We are doing a 15 day tour of Morocco with Intrepid travel. I have to say we are looking forward to having a break from research and booking things. We can just trust the guide and enjoy.

The flight from Madrid to Casablanca with Iberia was the scariest flight I’ve ever had. The plane looked OK but we went through some turbulence and the plane dropped suddenly and everyone screamed. The whole service cart leap into the air and the ice cubes came flying out of the hostess’s bucket all over the passengers nearby. The hostesses dashed to either ends of the plane and strapped themselves in. I was petrified and couldn’t stop shaking for awhile. Eventually the pilot flew low and it was calm for the rest of the way.


The experience going through immigration was also a first! It took about 2 hours in a very slow moving and crowded line. Arguments and fights kept breaking out as people stopped those who were trying to push in front of the line. One guy in the middle of the queue just stepped under the line cord and went up to one to the immigration officer. They only sent him back when about a hundred people in the line started shouting at him. Another guy had to be held back to stop him having a go at him. For the next half an hour or so, half the people were fighting and the others were amused.

I particularly felt sorry for some of the local women traveling alone as some were pushed past. Eventually we got through immigration to work out how the taxis worked. We went to the rank haggled re the price …in a nice way…eventually just said yes got put into a car which drove a couple of km and then we were told the car had problems turned into a car park where another..nicer car was waiting. We changed vehicles and were driven the 30 something km into Casablanca. All a bit shonky but we got there eventually!

Most other people on the tour apparently had arranged for a hotel pick up. We were planning public transport and I’m so glad we didn’t! It was the first time we have used a taxi in our couple of months travelling and what a story to tell. Anyway the second taxi driver spoke French, was quite friendly and gave us a few tips about banks, etc. I wasn’t game to ask him too much about the car exchange!


Casablanca Town is about 37 km from the airport. We passed very dry landscape and lots of cars with the back seats full of sheep! We later found out that the next day was a special festival day and that many sheep would be slaughtered and every part of them would be shared out and cooked.

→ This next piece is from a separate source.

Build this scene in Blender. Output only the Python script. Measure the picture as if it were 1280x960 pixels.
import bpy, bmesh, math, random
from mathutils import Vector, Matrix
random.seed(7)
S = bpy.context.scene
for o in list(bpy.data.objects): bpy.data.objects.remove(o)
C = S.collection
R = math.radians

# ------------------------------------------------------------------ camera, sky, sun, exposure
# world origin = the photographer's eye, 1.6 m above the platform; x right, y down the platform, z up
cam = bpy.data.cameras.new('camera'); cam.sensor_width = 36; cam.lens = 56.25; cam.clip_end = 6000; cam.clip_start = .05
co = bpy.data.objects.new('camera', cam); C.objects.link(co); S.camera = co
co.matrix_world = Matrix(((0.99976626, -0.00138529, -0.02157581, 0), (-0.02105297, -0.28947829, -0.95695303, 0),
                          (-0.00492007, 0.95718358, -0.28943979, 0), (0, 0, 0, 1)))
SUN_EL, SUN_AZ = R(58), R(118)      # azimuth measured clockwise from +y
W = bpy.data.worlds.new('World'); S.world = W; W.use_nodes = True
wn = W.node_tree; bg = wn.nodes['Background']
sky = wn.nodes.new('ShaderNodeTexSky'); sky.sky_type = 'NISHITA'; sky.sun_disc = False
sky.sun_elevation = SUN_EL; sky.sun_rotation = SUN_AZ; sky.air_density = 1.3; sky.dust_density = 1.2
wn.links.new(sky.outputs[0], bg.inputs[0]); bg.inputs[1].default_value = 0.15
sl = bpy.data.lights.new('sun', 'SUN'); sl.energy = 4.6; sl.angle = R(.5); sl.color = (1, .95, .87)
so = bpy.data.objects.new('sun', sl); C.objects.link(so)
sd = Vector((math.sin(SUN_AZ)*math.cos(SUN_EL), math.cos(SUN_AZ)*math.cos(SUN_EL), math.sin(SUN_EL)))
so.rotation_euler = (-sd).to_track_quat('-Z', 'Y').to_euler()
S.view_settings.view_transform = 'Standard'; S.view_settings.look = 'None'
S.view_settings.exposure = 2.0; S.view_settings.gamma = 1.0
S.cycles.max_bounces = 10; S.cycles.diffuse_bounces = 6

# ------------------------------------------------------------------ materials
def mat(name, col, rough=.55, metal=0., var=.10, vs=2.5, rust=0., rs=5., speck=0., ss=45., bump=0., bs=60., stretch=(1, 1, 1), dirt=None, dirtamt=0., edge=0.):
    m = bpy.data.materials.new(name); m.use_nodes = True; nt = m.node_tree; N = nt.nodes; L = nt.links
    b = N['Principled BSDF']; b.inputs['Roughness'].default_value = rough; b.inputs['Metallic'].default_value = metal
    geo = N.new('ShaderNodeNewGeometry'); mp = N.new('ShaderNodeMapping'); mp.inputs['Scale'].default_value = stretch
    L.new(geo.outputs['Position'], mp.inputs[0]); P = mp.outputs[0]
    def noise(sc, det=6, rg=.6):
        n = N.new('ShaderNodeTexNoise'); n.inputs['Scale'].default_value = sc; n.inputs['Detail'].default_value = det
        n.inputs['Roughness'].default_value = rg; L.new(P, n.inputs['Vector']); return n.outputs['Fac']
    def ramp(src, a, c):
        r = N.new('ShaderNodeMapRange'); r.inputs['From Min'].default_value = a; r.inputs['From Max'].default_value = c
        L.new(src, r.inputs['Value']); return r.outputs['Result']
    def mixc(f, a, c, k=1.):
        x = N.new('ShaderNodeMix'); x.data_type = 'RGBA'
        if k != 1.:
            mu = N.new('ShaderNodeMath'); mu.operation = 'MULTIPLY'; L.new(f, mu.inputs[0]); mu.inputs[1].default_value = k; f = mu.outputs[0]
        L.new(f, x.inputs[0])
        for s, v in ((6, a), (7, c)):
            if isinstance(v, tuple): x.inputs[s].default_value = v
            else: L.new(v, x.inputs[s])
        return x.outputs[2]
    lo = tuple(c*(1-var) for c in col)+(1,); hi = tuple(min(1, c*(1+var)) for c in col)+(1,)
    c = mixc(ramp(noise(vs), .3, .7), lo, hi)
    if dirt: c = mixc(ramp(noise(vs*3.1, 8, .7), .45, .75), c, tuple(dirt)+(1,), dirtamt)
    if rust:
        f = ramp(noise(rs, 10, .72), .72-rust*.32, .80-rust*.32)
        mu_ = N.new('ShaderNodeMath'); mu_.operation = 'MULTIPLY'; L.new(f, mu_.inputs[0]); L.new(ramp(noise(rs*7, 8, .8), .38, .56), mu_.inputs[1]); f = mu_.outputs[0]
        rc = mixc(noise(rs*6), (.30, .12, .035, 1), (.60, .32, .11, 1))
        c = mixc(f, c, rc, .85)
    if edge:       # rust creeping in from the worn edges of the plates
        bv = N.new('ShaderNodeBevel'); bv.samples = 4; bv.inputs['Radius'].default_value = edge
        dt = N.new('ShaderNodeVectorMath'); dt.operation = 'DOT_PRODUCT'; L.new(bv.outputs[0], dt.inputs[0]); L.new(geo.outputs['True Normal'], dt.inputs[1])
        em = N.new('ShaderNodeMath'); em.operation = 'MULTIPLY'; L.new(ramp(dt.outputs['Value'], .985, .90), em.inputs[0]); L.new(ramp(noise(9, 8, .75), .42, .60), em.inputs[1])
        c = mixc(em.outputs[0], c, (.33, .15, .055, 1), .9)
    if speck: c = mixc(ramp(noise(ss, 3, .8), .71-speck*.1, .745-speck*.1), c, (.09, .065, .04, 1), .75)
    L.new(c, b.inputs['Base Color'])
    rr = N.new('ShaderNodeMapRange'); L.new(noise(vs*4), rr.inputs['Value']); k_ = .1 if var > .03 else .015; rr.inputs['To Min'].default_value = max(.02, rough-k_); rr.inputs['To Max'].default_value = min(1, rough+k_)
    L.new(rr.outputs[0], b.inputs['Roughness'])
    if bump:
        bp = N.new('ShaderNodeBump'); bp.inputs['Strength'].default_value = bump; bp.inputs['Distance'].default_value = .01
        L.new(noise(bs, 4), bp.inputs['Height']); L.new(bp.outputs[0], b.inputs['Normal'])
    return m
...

We checked into hotel Maamoura and were the last of the group to arrive. It had some lovely mosaic work. We dropped our bags off and went for a quick wander around the noisy, dirty and chaotic streets.  Then back to meet our tour guide Ahmed and the rest of the group – seven other Aussies, an American and a Canadian. All except one were much younger than us and Bruce was the only male.

We all went out to dinner and enjoyed our first tagine. One of many more to come. I tried a chicken pastille, a kind of pastry pie with sugar on top. It’s a Moroccan specialty but too sweet for me. In the morning we set off for the train station to catch a train to Rabat the capital of Morocco.


The train ride to Rabat was lovely and when we got there we had time to explore the city on our own. We set off as a group and went to the Kasbah Oudaias, a lovely walled residential area with little narrow streets with buildings painted in blue and white.

We climbed to a terrace area at the top with a lovely view over the ocean and somehow missed a garden that was said to be lovely. We continued our very hot walk along the waterfront to the Haussan Tower (built in 1196) and the ruins of the mosque, took lots of photos but the mausoleum was closed.

The train ride to Meknes was very different. We had to scramble over luggage and people with our very heavy bags in tow. We lined up in the corridor for quite a while until some people got off and made room. It was quite difficult for anyone to get out as we were all jammed in like sardines! Anyway all part of the local experience but I was pleased after a few stops when some people got off and we found a seat. Obviously don’t reserve a seat in second class…first in best dressed!

We got to Meknes at about 7:30 and out to dinner again. Seem to be continuously eating!

We had heard that it was a special day for Muslims. The most important day of the year called eid al-Adha. To celebrate sheep are slaughtered and the heads and feet singed on fires to remove the hair and then the rest is butchered. A third is for friends, a third for the poor and the family keep a third.

In the morning when we were checking out of the hotel, we noticed that on the corner of the street where we were staying, sheep’s heads and legs were being put on the fire. The locals were very friendly so we joined in…fouk chouia…..was the thing to say which means good fire/appetite…while another sheep’s head was thrown on the fire! Everyone driving past would join in and everyone was in a festive mood.

After spending some time joining in, we climbed into the mini van and set off towards Volubilis.

Enjoyed a panoramic view over the city…which soon became a bit of a joke as we would stop for many more panoramic views during the next 15 days!